Famous first words

Look: it takes a lot, when you’re the average teenage boy.

First off, it takes a lot to ask a girl out. Weeks of summoning up the courage, days of shimmying past suspicious friends, hours of trying to find her on her own in just the right situation, just to pop a question that might reduce to ashes the entire foundation of your position in playground society.

This has been documented comprehensively over the generations, and I think it is well understood: it takes a lot.

But that is just the start of it. Where, when the asking-out has finally occurred and consent unexpectedly secured, is ‘out’?

‘Out’ to me, as an adult, is somewhere comfortable to pass time with like-minded people (say, having a chat and a laugh); somewhere to indulge in whatever sensual stimulation is on offer (say, a hearty meal with fine wine).

‘Out’ to me, as a teenager, was somewhere comfortable to pass time with like-minded people (say, kicking a football around and lighting small fires); somewhere to indulge in whatever sensual stimulation was on offer (say, a quarter of rhubarb & custard and a can of cider).

So ‘going out’ — like, with a girl — is the first step on the process of making the subtle switch from one version of ‘out’ to another.

You must find a place you’re not familiar with, to which you can escort your intended (and she’s not familiar with it either, having spent her ‘out’ time round a friend’s house, leafing through magazines and carrying out leftfield cosmetic experiments), and you can get on with the business of, well, being ‘out’.

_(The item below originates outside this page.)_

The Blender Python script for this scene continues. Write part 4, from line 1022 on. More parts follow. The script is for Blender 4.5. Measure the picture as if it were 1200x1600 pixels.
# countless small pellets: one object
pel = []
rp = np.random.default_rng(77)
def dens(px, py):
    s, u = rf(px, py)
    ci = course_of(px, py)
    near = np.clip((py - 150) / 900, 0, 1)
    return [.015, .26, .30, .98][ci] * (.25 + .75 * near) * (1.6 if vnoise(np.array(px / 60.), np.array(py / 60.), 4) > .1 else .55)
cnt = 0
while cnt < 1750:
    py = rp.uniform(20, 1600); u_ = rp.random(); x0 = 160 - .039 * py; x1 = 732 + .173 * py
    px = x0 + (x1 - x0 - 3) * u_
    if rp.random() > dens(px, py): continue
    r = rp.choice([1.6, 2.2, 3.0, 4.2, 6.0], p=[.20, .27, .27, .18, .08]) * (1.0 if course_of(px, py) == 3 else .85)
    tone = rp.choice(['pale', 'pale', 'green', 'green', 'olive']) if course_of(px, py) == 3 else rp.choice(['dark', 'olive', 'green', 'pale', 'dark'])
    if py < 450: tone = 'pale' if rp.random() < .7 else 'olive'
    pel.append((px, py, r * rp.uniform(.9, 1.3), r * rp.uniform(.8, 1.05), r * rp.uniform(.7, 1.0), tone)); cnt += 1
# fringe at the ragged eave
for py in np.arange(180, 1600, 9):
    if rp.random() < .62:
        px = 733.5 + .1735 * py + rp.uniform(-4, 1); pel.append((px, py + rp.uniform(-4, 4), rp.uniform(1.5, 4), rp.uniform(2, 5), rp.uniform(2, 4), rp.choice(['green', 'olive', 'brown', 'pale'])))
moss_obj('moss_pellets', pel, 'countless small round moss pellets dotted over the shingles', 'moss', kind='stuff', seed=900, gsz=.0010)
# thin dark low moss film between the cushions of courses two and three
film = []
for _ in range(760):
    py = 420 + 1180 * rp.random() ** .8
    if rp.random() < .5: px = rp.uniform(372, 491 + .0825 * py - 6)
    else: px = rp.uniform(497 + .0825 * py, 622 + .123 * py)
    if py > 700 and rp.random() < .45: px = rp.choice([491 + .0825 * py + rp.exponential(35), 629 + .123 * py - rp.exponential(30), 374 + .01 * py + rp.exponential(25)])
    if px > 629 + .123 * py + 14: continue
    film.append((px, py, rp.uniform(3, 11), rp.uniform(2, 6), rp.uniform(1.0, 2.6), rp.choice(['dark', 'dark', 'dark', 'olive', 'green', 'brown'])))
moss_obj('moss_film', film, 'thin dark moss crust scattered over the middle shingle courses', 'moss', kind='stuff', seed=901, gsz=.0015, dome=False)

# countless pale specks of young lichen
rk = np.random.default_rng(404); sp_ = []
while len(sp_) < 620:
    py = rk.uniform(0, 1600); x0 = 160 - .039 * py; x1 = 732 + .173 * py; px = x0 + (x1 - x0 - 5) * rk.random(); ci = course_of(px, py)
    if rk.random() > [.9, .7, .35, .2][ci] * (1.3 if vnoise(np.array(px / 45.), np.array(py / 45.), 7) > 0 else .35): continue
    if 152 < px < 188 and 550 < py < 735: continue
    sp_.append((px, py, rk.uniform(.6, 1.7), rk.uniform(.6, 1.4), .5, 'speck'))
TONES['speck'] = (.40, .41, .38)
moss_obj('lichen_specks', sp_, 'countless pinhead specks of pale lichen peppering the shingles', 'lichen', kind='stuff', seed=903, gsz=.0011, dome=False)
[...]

My mind flits briefly to the evening when I escorted – let’s call her Miss Smith (because that was her name) – across an October-sodden Abington Park in a shortcut to the pub. Her expensively embroidered trousers were quickly reduced to a mud-caked write-off below the knee. What can I say? It was a shortcut. What else were we going to do? Walk round, adding pointless minutes to our journey?

It certainly cut a few minutes off the length of our relationship.

But, shoving my experiences firmly to one side, I was witness to the horrors of someone else’s fledgling relationship last week, as my wife and I investigated our waki udon noodles with chopsticks at Birmingham’s Wagamama.

Wagamama is the kind of restaurant that obliges you to suspend any lingering Englishness, because, first off, it’s ‘pan-Asian’ food (i.e. Asian food you can cook in a pan), and secondly you are sat on a bench opposite your dining companion, and next to a complete stranger. There is no physical divide between you and the stranger whatsoever. I should imagine one of the best things about being a Wagamama waitster is observing the psychological divides people conjure up. I myself never glance outside the -10°/+10° angle of my companion.

Our enjoyment of the noodles and casual conversation were infiltrated about halfway through by a strong scent, as a roughly 18-year-old couple were installed beside us and handed their menus.

Olfactorily speaking, the girl was obviously some way short of being able to judge the precise period of depression of the button on her atomiser. The consequent nasal assault brought right back to me the sheer complexity of the journey those kids were on – the journey that had brought my wife and I to precisely where we were, chatting and having a laugh, enjoying the good food and wine.

Here’s the breakdown of experience of what he had to do after having secured her consent to go ‘out’:

  • Think of somewhere to go (“Why don’t you take her out to a restaurant, love? She’ll be very impressed.”)
  • Find out what a good restaurant is (McDonalds <—> The Savoy)
  • Phone up
  • Book a table (or become resigned to the risk of taking her there and finding it full)
  • Get dressed up (how dressed up? trip to town? what shops are good shops? TK Maxx <—> Harvey Nichols)
  • Find her house; call for her three minutes late
  • Wait at the bus stop, while sustaining conversation
  • Endure a bus ride, while sustaining conversation
  • Find the restaurant, while sustaining conversation
  • Know what to do when you get in the door (i.e. queue up to be seated)
  • Sit right next to some 30/40 year old couple who obviously know what they’re doing
  • Sustain conversation while deciding when to engage with the menu
  • Interpret the menu
  • Sustain conversation while the food is prepared
  • Know how to use chopsticks, and not succumb to picking up the fork that has been placed discreetly to one side by the charitable waitster.

What complete and unutterable misery. How can anybody look appealing in the face of such complexity?

By hook or by crook, our lad negotiated all this. “He was trying really hard,” my wife noted, “but she wasn’t giving him anything to work with.”

The girl was, let it be recorded, eating her noodles with a spoon.

Well, there we are. I managed to attract the waitster’s attention to ask for the bill (oh – add that dark art to the above list), and as I thumbed in my PIN, I heard the lad beside me pitch one last-ditch attempt to stoke up the completely stalled conversation.

“What’s your favourite meat, then?”

I wonder how we survive as a species at all.